The same arguments apply as well to the Kumon reading program, but the greatest payoff there is that you will then be in position to grade your child's reading assignments completely and accurately. I argued above that the reading program absolutely needs this to be of value, and that the Kumon instructors and assistants do not have the resources, and a dry reading of the answer book is not enough.
If you did the Kumon assignments, just think, you'd be getting twice your money's worth!
If you follow this advice, I think you might begin to understand why dumping a poor kid in both Kumon math and reading programs simultaneously is grounds for justifiable parricide in 48 states. Have a heart.
If, in spite of my pleas, you refuse to do Kumon along with your child, at least consider this advice. When your child starts Kumon, you set a very reasonable goal for him.
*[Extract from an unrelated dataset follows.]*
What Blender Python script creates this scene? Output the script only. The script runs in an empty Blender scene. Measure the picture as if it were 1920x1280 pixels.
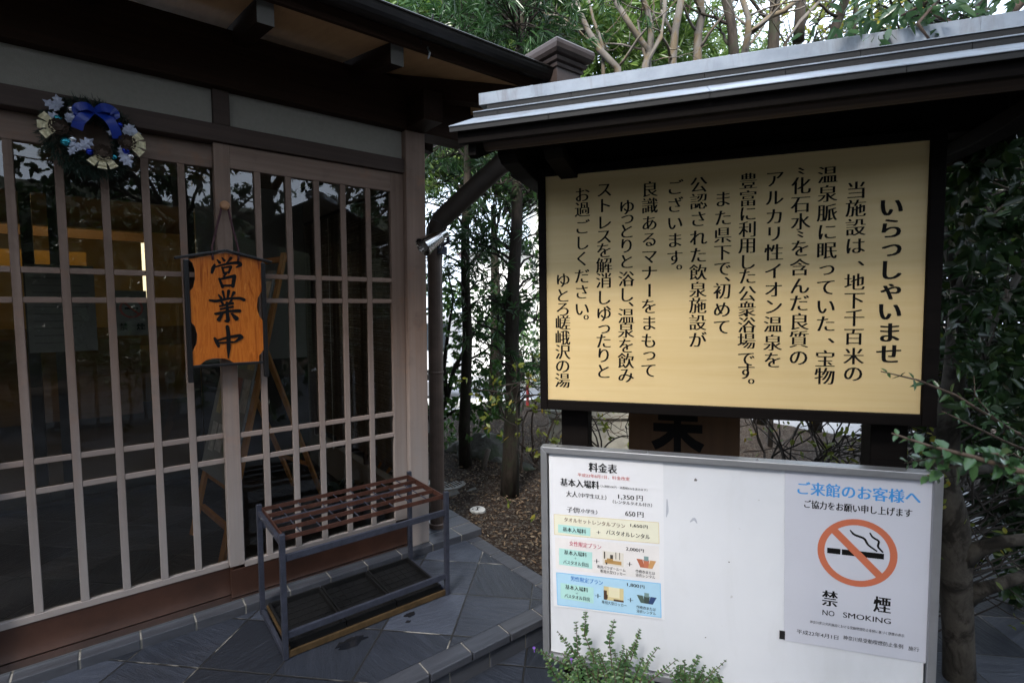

I don't mean Kumon's on-going and ever-receding goals, but a definite stopping point which earns the child a year off, say, from Kumon. The goal might be a Kumon level about one year above the child's current grade level. That should take a year or so to reach, bringing the student up to about grade level at his stopping point. Of course, if he's enthusiastic about continuing, that's fine. But the point is, there is a world of difference between having to do something somewhat distasteful, and having to do something somewhat distasteful with no end in sight.
Again, have a heart.
 
For some questions and answers generated by this page, please visit my Kumon Questions and Answers page.
If you skipped over it the first time, here's another invitation to my pages on basic addition and multiplication. Think of it as all of math in just two little pages.
For an example of what a student could learn very quickly alongside a "math pro", and may never discover in a lifetime of stumbling around in a self-study program, please visit my Adding and Subtracting Mixed Numbers page.
One of the reasons my Kumon center didn't last long was because of Kumon's objection to me giving individual attention to every student on every visit. That wasn't the "Kumon Way". Because of this page I've received communication from a number of Kumon instructors and students and parents, and I've heard of center operations that incorporate tutors or a "help desk". Whether or not Kumon has opened up to this, or is turning a blind eye, I don't know, but it makes a lot of sense to me. When considering Kumon for your child, you might want to ask about what sort of experienced math assistance is available at the center.